EXERCISE DETAILS: Reproduce only the top of the records, down to and including the line containing "SUN = np.array([-0.76, -0.36, 0.54]);".

Entries with scene source code

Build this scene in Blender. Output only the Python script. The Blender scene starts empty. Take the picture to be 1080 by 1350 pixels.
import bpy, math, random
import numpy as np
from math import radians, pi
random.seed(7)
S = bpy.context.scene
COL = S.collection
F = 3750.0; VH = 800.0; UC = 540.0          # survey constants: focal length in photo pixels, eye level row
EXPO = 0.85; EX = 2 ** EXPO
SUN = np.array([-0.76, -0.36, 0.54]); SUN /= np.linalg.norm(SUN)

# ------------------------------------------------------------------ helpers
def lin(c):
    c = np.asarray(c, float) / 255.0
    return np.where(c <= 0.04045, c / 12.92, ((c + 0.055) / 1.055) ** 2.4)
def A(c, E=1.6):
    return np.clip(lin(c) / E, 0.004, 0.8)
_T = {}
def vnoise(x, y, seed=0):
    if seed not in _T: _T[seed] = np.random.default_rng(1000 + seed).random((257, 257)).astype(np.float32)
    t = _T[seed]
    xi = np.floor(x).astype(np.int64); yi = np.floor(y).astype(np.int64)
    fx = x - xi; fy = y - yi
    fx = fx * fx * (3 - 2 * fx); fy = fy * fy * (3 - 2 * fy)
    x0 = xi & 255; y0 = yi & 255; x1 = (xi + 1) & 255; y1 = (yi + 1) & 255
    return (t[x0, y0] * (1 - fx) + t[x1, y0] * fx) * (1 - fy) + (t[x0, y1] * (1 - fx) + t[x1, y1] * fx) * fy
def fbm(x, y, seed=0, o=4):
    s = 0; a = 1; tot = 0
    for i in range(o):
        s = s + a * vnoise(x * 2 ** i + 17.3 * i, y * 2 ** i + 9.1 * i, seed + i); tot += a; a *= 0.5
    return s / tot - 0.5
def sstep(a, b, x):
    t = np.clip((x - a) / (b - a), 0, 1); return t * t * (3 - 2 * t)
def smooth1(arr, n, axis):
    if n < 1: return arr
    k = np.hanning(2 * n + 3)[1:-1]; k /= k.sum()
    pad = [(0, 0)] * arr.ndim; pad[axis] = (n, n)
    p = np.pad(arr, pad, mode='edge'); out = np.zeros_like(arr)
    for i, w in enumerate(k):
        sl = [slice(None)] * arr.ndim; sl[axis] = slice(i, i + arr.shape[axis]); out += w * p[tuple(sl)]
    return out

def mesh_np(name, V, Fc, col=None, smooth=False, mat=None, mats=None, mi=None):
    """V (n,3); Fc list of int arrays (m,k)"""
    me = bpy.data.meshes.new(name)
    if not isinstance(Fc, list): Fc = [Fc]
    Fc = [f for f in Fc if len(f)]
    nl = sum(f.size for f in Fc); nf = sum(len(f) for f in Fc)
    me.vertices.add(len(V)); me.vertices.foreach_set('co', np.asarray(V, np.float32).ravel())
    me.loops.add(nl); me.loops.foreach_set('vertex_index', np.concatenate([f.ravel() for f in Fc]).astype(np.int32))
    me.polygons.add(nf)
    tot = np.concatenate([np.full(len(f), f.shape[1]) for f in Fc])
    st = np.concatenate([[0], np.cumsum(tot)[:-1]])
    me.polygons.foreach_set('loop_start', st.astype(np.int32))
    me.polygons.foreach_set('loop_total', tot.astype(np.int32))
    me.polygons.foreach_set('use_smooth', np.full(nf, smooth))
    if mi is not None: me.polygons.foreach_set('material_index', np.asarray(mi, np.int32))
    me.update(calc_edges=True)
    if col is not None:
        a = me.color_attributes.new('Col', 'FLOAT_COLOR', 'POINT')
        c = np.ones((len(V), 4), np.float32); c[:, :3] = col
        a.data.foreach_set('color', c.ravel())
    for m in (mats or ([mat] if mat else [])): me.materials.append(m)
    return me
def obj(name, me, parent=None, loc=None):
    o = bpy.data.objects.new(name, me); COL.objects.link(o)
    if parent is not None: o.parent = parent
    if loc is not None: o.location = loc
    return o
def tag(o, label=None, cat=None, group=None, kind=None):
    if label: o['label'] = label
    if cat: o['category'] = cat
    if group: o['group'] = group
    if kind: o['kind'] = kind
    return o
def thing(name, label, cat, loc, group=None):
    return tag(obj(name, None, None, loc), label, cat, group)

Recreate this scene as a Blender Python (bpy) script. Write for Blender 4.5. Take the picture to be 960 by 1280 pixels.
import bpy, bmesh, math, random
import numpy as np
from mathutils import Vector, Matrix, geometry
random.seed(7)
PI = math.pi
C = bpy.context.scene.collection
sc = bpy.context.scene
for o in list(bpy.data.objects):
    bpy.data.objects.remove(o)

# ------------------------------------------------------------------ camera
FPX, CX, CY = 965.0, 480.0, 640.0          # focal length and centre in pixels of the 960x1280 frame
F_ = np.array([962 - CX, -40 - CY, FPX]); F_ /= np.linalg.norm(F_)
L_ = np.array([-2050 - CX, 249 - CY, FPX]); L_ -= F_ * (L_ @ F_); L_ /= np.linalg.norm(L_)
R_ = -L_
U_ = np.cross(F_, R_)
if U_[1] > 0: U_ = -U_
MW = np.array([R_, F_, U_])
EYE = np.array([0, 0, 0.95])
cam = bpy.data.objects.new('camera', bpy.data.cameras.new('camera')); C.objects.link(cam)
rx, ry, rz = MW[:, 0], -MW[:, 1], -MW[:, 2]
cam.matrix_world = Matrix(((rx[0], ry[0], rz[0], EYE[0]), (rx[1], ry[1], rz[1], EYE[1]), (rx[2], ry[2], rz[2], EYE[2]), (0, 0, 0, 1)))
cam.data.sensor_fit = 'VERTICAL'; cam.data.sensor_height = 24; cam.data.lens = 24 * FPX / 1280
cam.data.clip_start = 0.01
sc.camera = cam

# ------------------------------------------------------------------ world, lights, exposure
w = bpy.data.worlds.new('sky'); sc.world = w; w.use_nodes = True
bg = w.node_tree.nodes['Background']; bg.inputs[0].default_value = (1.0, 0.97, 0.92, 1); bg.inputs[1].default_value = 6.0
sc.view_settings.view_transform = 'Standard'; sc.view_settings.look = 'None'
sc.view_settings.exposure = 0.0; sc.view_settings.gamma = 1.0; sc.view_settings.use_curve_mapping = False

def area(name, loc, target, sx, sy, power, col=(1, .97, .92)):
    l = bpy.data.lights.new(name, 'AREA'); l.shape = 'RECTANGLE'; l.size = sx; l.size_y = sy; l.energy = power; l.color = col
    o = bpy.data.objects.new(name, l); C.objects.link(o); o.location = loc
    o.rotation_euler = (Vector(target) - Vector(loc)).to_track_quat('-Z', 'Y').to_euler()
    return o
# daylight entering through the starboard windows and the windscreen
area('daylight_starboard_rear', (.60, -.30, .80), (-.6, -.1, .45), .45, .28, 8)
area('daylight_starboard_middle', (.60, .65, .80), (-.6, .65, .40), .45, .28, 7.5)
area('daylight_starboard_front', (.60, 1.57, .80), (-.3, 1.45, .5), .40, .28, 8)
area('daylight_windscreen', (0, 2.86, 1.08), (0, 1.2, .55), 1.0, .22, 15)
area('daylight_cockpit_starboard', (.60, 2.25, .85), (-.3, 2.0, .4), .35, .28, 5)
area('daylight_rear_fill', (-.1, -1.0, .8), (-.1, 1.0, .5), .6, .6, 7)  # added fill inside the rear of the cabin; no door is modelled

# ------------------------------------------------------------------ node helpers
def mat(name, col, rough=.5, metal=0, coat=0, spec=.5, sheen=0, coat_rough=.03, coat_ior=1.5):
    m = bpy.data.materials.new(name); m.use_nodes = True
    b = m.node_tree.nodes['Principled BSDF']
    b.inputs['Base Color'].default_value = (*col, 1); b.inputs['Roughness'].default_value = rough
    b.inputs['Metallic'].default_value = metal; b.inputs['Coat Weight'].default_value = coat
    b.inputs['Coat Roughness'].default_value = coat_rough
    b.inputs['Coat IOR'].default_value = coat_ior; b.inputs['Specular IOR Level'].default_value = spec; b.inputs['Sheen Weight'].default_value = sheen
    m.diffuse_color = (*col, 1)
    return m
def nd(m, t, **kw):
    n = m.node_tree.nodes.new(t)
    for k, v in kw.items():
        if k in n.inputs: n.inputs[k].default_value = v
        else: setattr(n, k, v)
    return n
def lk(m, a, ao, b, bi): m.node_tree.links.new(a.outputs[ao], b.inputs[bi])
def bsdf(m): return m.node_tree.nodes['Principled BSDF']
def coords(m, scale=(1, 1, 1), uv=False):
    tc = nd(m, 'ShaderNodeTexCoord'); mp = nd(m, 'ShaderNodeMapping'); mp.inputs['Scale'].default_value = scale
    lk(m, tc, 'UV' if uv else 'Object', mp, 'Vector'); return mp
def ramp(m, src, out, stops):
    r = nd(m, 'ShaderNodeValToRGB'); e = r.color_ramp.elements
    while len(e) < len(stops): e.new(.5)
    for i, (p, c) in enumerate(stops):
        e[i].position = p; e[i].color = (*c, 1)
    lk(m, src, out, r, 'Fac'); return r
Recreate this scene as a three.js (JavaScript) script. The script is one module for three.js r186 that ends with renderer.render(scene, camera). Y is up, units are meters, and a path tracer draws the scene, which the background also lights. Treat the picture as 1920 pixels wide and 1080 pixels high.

RESPONSE TO THIS EXERCISE:
Build this scene in Blender. Output only the Python script. The Blender scene starts empty. Take the picture to be 1080 by 1350 pixels.
import bpy, math, random
import numpy as np
from math import radians, pi
random.seed(7)
S = bpy.context.scene
COL = S.collection
F = 3750.0; VH = 800.0; UC = 540.0          # survey constants: focal length in photo pixels, eye level row
EXPO = 0.85; EX = 2 ** EXPO
SUN = np.array([-0.76, -0.36, 0.54]); SUN /= np.linalg.norm(SUN)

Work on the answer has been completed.